The Aral Sea did not disappear all at once. It went the way most things go: gradually, then undeniably. In the 1960s the Soviet state diverted the two rivers feeding it — the Amu Darya and the Syr Darya — into cotton fields across Uzbekistan and Kazakhstan. Nobody told the sea. It kept being a sea for a while. The fishermen kept fishing.

The town of Muynak sat on the southern shore. It had a cannery. It had a fleet. In the 1950s the catch was forty thousand tons a year and the docks were loud with it, with the slap of fish in crates and the diesel cough of boats and all the other sounds of a place that doesn’t yet know what it is about to become.

The water began to pull back. The fishermen drove longer distances to the shore, then longer. Then they stopped driving and the boats just sat. There is a photograph from the 1980s — a line of rusting trawlers, their hulls orange with oxidation, sitting in what is clearly a desert. The sand has reclaimed everything. Behind the boats: flat white nothing, stretching to mountains. No water at all. Not a shimmer of it.

What do you do with a boat that has no water? You leave it. You can’t move a fishing trawler the way you move furniture. The boats just stayed where the shore last was — which was no longer the shore, which was by then just land — and the desert gathered around them and began the slow work of rust and salt.

The salt is its own story. When a sea evaporates it doesn’t take the salt with it. The salt stays. The Aral seabed became a salt flat stretching for hundreds of miles, and the wind picks that salt up and moves it, and so the towns that were once fishing towns are now salt towns, breathing salt, growing nothing in the salt-poisoned soil. The infant mortality rates in the region are among the highest in the former Soviet republics. The average life expectancy in Karakalpakstan dropped ten years between the 1960s and the 1990s. These facts don’t move the way the image moves — the rusting ships in the desert — but they are the same story told in a different register.

The sea is not entirely gone. In the north, Kazakhstan built a dam in 2005 and the northern lobe has recovered somewhat. The fish have come back to that part, a little. The southern lobe — the Uzbek side, where Muynak is — did not recover. It became the Aralkum, which is now among the youngest deserts on earth. Someone named it. There’s something in the naming: the Aralkum. As if now that it’s a desert it needs a desert’s name. As if the sea had a name and the thing that replaced it needed one too.

The ships are a tourist attraction now. People travel to Muynak to photograph them, to stand in the sand and look at the hulls. The boats have names still, hand-painted letters in Cyrillic flaking off the bows. They are not beautiful in the way a wreck underwater is beautiful — they are too dry, too bleached, too obviously wrong for where they are. A ship on the seafloor has gone somewhere. A ship in the desert has simply been left.
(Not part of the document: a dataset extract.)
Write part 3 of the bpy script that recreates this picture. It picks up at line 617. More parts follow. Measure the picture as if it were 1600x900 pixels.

There used to be a lighthouse too, though I keep thinking of the ships. The lighthouse stood at the edge of Muynak’s harbor and by the late 1980s it was standing in the middle of a desert eight kilometers from the water. A lighthouse pointing at sand. The apparatus still inside it, presumably — the Fresnel lens or whatever they used, still angled to throw its light over a surface that was no longer there.
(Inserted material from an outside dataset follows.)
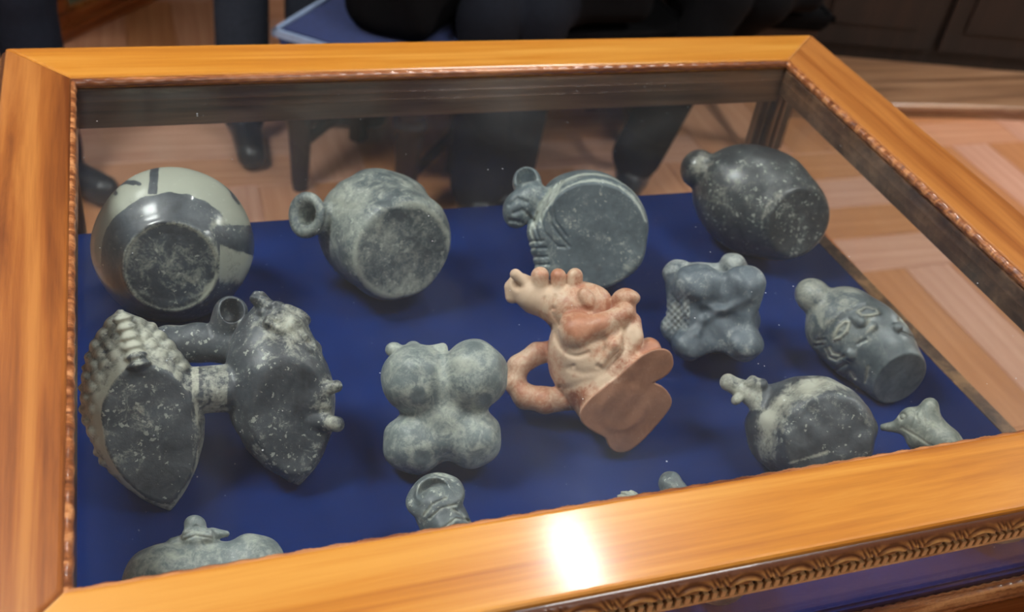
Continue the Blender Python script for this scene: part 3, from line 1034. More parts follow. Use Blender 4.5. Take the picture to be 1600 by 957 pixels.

I think about the lightkeeper, if there was one. The job of marking where the water was. Whether that job ended slowly — someone continuing to wind the mechanism, to check the bulb, to log the hours — or whether there was a day when someone said: that’s enough, that’s done, there’s no one out there to warn anymore. Whether the person who did that last thing knew it was the last thing. Whether they locked the door or just walked away and let the salt take it.

The cotton fields still exist. The crops that took the water are still growing. The calculation that was made — cotton versus sea, irrigation versus inland ocean — was made by men in Moscow who had never been to Muynak, had no idea where Muynak was, would never see the ships in the desert that their calculation produced. They made the decision and then they were dead and then the Soviet Union was dead and then there was no one left to hold responsible for anything and the ships stayed.

Forty thousand tons of fish a year. The docks loud with it. The sea there, being a sea.